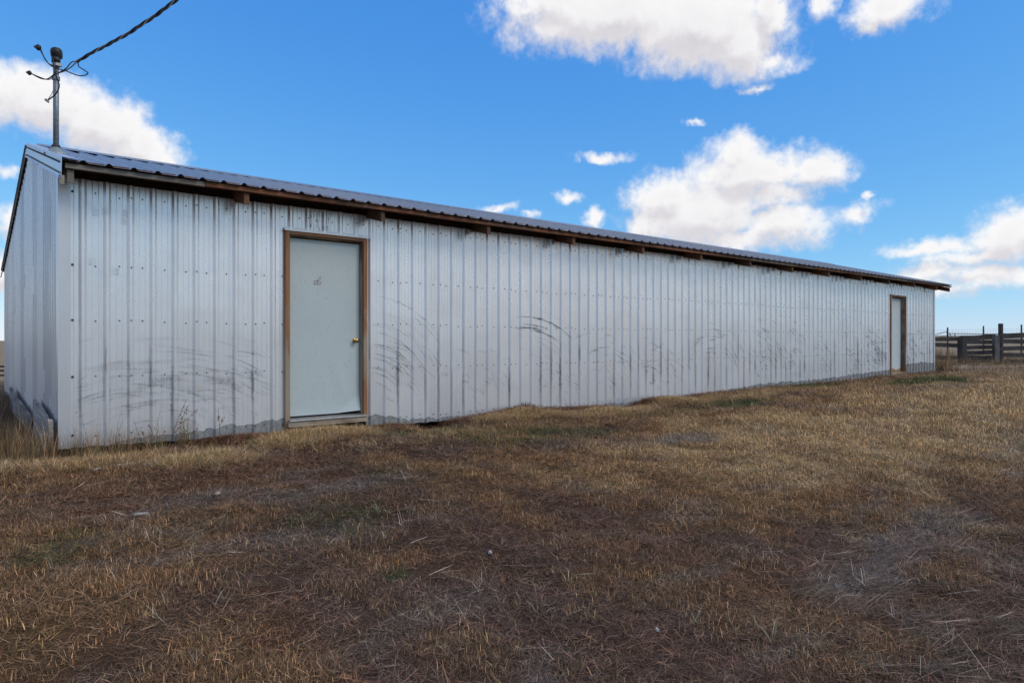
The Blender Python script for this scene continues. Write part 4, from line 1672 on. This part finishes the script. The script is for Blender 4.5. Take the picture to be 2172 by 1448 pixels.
# 4 tall dry stalks: gable corner, far corner and the fence line
px, py, ps = [], [], []
for (cx, cy, rx, ry, n, sc_) in ((0.45, -.12, .38, .35, 70, .75), (0.85, -.3, .5, .16, 46, .6), (1.25, -.34, .45, .12, 26, .5), (1.15, -.16, .5, .10, 42, .75), (1.7, -.14, .35, .08, 26, .6), (0.25, 2.0, .5, 1.6, 55, .6), (0.1, 5.2, .6, 2.4, 130, .8),
                               (22.9, .2, .35, .7, 60, 1.15), (25.5, .8, 2.5, 1.4, 60, .8)):
    an, rr = RNG.uniform(0, 6.28, n), np.sqrt(RNG.uniform(0, 1, n))
    px.append(cx + rx * rr * np.cos(an))
    py.append(cy + ry * rr * np.sin(an))
    ps.append(np.full(n, sc_))
n = 650
w_ = RNG.uniform(-.1, 1.2, n)
pA, pB = atp(1960, 722, 29.6), atp(2230, 722, 29.6)
q = RNG.normal(0, 1.6, n)
px.append(pA[0] + (pB[0] - pA[0]) * w_ + FW[0] * q)
py.append(pA[1] + (pB[1] - pA[1]) * w_ + FW[1] * q)
ps.append(RNG.uniform(.4, .95, n))
n = 2600
w_ = RNG.uniform(-.3, 1.5, n)
q = RNG.uniform(3, 40, n)
px.append(pA[0] + (pB[0] - pA[0]) * w_ + FW[0] * q)
py.append(pA[1] + (pB[1] - pA[1]) * w_ + FW[1] * q)
ps.append(RNG.uniform(1.0, 1.7, n))
x, y, s_ = np.concatenate(px), np.concatenate(py), np.concatenate(ps)
k = outside_shed(x, y, .05)
x, y, s_ = x[k], y[k], s_[k]
t = jitter(np.tile(np.array((.34, .225, .115)), (len(x), 1)), .6, 1.3)
scatter('tall_dry_grass', 'tall straw coloured stalks at the shed corners and along the corral fence', x, y, RNG.uniform(0, 6.28, len(x)), s_ * RNG.uniform(.7, 1.2, len(x)), t, tall)

# 5 flattened, combed straw lying one way
px, py, pr = [], [], []
for a, b, rx, ry, s, ang, n in ((6.5, -2.7, 1.0, .3, 1, -.3, 40), (4.3, -5.75, .75, .32, 1, -.55, 42), (5.6, -5.7, .9, .35, 1, -.5, 32), (3.7, -6.35, .6, .3, 1, -.7, 22),
                             (2.4, -2.6, .8, .22, 1, -.3, 18), (1.2, -3.1, .9, .18, 1, .55, 20), (15.5, -2.2, 2.5, .35, 1, -.2, 40), (5.3, -2.2, .7, .12, 1, -.35, 25)):
    an, rr = RNG.uniform(0, 6.28, n), np.sqrt(RNG.uniform(0, 1, n))
    px.append(a + rx * rr * np.cos(an))
    py.append(b + ry * rr * np.sin(an))
    pr.append(ang + RNG.normal(0, .5, n))
x, y, rz = np.concatenate(px), np.concatenate(py), np.concatenate(pr)
t = jitter(np.tile(np.array((.33, .24, .165)), (len(x), 1)), .4, 1.2)
scatter('flattened_straw', 'greyish long straw pressed flat and combed in one direction', x, y, rz, RNG.uniform(.5, 1.1, len(x)), t, comb)

# loose bleached stalks, some standing, some fallen
sprig = [clump('sprig_clump', 9, .05, .06, .15, .0036, .55, .5, .35, 700 + i, 3) for i in range(4)]
fallen = [clump('fallen_clump', 4, .12, .14, .36, .0034, 1.5, .06, .06, 720 + i, 3) for i in range(4)]
xa, ya = rnd_pts(900, -1.2, 12, -7.4, -.3)
xb, yb = rnd_pts(1500, -1.2, 10, -7.4, -.2)
x, y = np.concatenate([xa, xb]), np.concatenate([ya, yb])
lump = sstep(fbm(x * 1.7, y * 1.7, 91, 3), .42, .6)
k = RNG.uniform(0, 1, len(x)) < lump
x, y = x[k], y[k]
t = jitter(np.tile(np.array((.52, .41, .29)), (len(x), 1)), .6, 1.35)
scatter('bleached_stalks', 'scattered pale bleached stalks standing and fallen over the brown straw', x, y, RNG.uniform(0, 6.28, len(x)),
        RNG.uniform(.6, 1.1, len(x)), t, sprig + fallen, .006)

# 6 green patches
px, py = [], []
for a, b, rx, ry, s in GREENS:
    n = int(1500 * rx * ry * s * 2) + 20
    an, rr = RNG.uniform(0, 6.28, n), np.sqrt(RNG.uniform(0, 1.3, n))
    px.append(a + rx * rr * np.cos(an))
    py.append(b + ry * rr * np.sin(an))
x, y = np.concatenate(px), np.concatenate(py)
g = cover(x, y)[3]
k = (RNG.uniform(0, 1, len(x)) < g * 1.3) & outside_shed(x, y, .06)
x, y = x[k], y[k]
t = jitter(np.tile(C_GREEN, (len(x), 1)), .6, 1.4)
scatter('green_grass', 'small patches of fresh short green grass among the dead straw', x, y, RNG.uniform(0, 6.28, len(x)),
        np.clip(np.hypot(x, y + 7.66) / 9, .8, 1.6) * RNG.uniform(.7, 1.2, len(x)), t, shortg)

# ------------------------------------------------------------------ small things
def weed(label, bx, by, hgt, lean, branches, seeds, m='stem', rs=1):
    r = random.Random(rs)
    z0 = float(H(bx, by)) - .02
    root = thing('dry_weed', label, 'weed', 'dry weeds against the wall')
    root.location = (bx, by, z0)
    main = [(0, 0, 0), (lean * .25, -.01, hgt * .3), (lean * .55, -.01, hgt * .62), (lean, .0, hgt)]
    path = bez(main, 8)
    Mesh().tube(path, [.004 * (1 - .7 * i / len(path)) for i in range(len(path))], 6).build('stem', M[m], root)
    tips = []
    for f, dx, dz in branches:
        p = path[int(f * (len(path) - 1))]
        e = p + np.array((dx, r.uniform(-.04, .04), dz))
        bp = bez([p, (p + e) / 2 + np.array((dx * .12, 0, -dz * .06)), e], 6)
        Mesh().tube(bp, [.0026 * (1 - .6 * i / len(bp)) for i in range(len(bp))], 5).build('twig', M[m], root)
        tips.append(bp)
    sd = Mesh()
    for bp in tips + [path[len(path) // 2:]]:
        for i in range(seeds):
            p = bp[r.randrange(len(bp) // 3, len(bp))] + np.array([r.uniform(-.012, .012) for _ in range(3)])
            s = r.uniform(.003, .007)
            sd.add([p + (s, 0, 0), p + (-s, 0, 0), p + (0, s, 0), p + (0, -s, 0), p + (0, 0, s * 1.5), p + (0, 0, -s * 1.5)],
                   [(0, 2, 4), (2, 1, 4), (1, 3, 4), (3, 0, 4), (2, 0, 5), (1, 2, 5), (3, 1, 5), (0, 3, 5)])
    sd.build('seed_heads', M['seed'], root)


weed('tall forked brown weed leaning right before the wall, left of the first door', 1.69, -.10, .52, .19, [(.55, .20, .16), (.62, .11, .17), (.35, .10, .18)], 9, rs=3)
weed('thin upright brown weed nearest the left jamb of the first door', 2.21, -.09, .34, -.02, [(.5, .03, .1), (.7, -.02, .07)], 8, rs=4)
weed('bushy pale weed between the gable corner and the forked weed', 1.50, -.10, .33, .04, [(.3, .10, .16), (.35, -.08, .18), (.5, .07, .14), (.55, -.06, .12), (.2, .12, .12), (.25, -.11, .12)], 6, 'straw_stem', 5)
weed('single thin weed standing before the second door', 19.95, -.25, .55, -.10, [(.5, .05, .12), (.7, -.05, .1)], 5, rs=6)


def scrap(label, x_, y_, L, w, h, rz, m, name='wood_scrap', cat='wood scrap', grp='pale scraps on the ground'):
    z = float(H(x_, y_))
    mb = Mesh()
    q = [(-L / 2, -w / 2), (-L * .1, -w * .6), (L / 2, -w * .3), (L * .45, w * .4), (0, w / 2), (-L * .45, w * .35)]
    ca, sa = math.cos(rz), math.sin(rz)
    b_ = [(x_ + a * ca - b * sa, y_ + a * sa + b * ca) for a, b in q]
    mb.vs += [(a, b, z + .01) for a, b in b_] + [(x_ + (a - x_) * .8, y_ + (b - y_) * .75, z + .01 + h + random.uniform(-.004, .004)) for a, b in b_]
    n = len(q)
    mb.fs += [tuple(range(n))[::-1], tuple(range(n, 2 * n))] + [(i, (i + 1) % n, (i + 1) % n + n, i + n) for i in range(n)]
    mb.mi += [0] * (n + 2)
    o = mb.build(name, M[m])
    tag(o, label, cat, grp)


scrap('largest pale wood scrap on bare soil near the left corner of the shed', 1.17, -.96, .17, .05, .02, .2, 'scrapwood')
scrap('small pale wood chip left of the largest scrap', 0.95, -1.02, .09, .03, .012, .6, 'scrapwood')
scrap('small pale wood chip just right of the largest scrap', 1.34, -1.02, .08, .03, .012, -.3, 'scrapwood')
scrap('slim bleached chip lying alone on the tan grass below the weeds', .98, -2.6, .10, .022, .012, -.35, 'scrapwood')
scrap('white pebble lying in dark straw before the first door', 2.55, -4.35, .028, .022, .012, .4, 'stone', 'pebble', 'pebble', 'white pebbles in the straw')
scrap('white pebble in straw near the bottom right of the yard', 2.65, -5.55, .024, .02, .012, 1.0, 'stone', 'pebble', 'pebble', 'white pebbles in the straw')
scrap('white pebble on reddish soil left of the first door', 1.55, -2.3, .03, .024, .012, .1, 'stone', 'pebble', 'pebble', 'white pebbles in the straw')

= = =

■ **Given problem**
Begin at the top of the material above and output each line exactly, stopping after the line that holds "scatter('tall_dry_grass', 'tall straw". Leave out pictures.

■ **Exercise solution**
The Blender Python script for this scene continues. Write part 4, from line 1672 on. This part finishes the script. The script is for Blender 4.5. Take the picture to be 2172 by 1448 pixels.
# 4 tall dry stalks: gable corner, far corner and the fence line
px, py, ps = [], [], []
for (cx, cy, rx, ry, n, sc_) in ((0.45, -.12, .38, .35, 70, .75), (0.85, -.3, .5, .16, 46, .6), (1.25, -.34, .45, .12, 26, .5), (1.15, -.16, .5, .10, 42, .75), (1.7, -.14, .35, .08, 26, .6), (0.25, 2.0, .5, 1.6, 55, .6), (0.1, 5.2, .6, 2.4, 130, .8),
                               (22.9, .2, .35, .7, 60, 1.15), (25.5, .8, 2.5, 1.4, 60, .8)):
    an, rr = RNG.uniform(0, 6.28, n), np.sqrt(RNG.uniform(0, 1, n))
    px.append(cx + rx * rr * np.cos(an))
    py.append(cy + ry * rr * np.sin(an))
    ps.append(np.full(n, sc_))
n = 650
w_ = RNG.uniform(-.1, 1.2, n)
pA, pB = atp(1960, 722, 29.6), atp(2230, 722, 29.6)
q = RNG.normal(0, 1.6, n)
px.append(pA[0] + (pB[0] - pA[0]) * w_ + FW[0] * q)
py.append(pA[1] + (pB[1] - pA[1]) * w_ + FW[1] * q)
ps.append(RNG.uniform(.4, .95, n))
n = 2600
w_ = RNG.uniform(-.3, 1.5, n)
q = RNG.uniform(3, 40, n)
px.append(pA[0] + (pB[0] - pA[0]) * w_ + FW[0] * q)
py.append(pA[1] + (pB[1] - pA[1]) * w_ + FW[1] * q)
ps.append(RNG.uniform(1.0, 1.7, n))
x, y, s_ = np.concatenate(px), np.concatenate(py), np.concatenate(ps)
k = outside_shed(x, y, .05)
x, y, s_ = x[k], y[k], s_[k]
t = jitter(np.tile(np.array((.34, .225, .115)), (len(x), 1)), .6, 1.3)
scatter('tall_dry_grass', 'tall straw coloured stalks at the shed corners and along the corral fence', x, y, RNG.uniform(0, 6.28, len(x)), s_ * RNG.uniform(.7, 1.2, len(x)), t, tall)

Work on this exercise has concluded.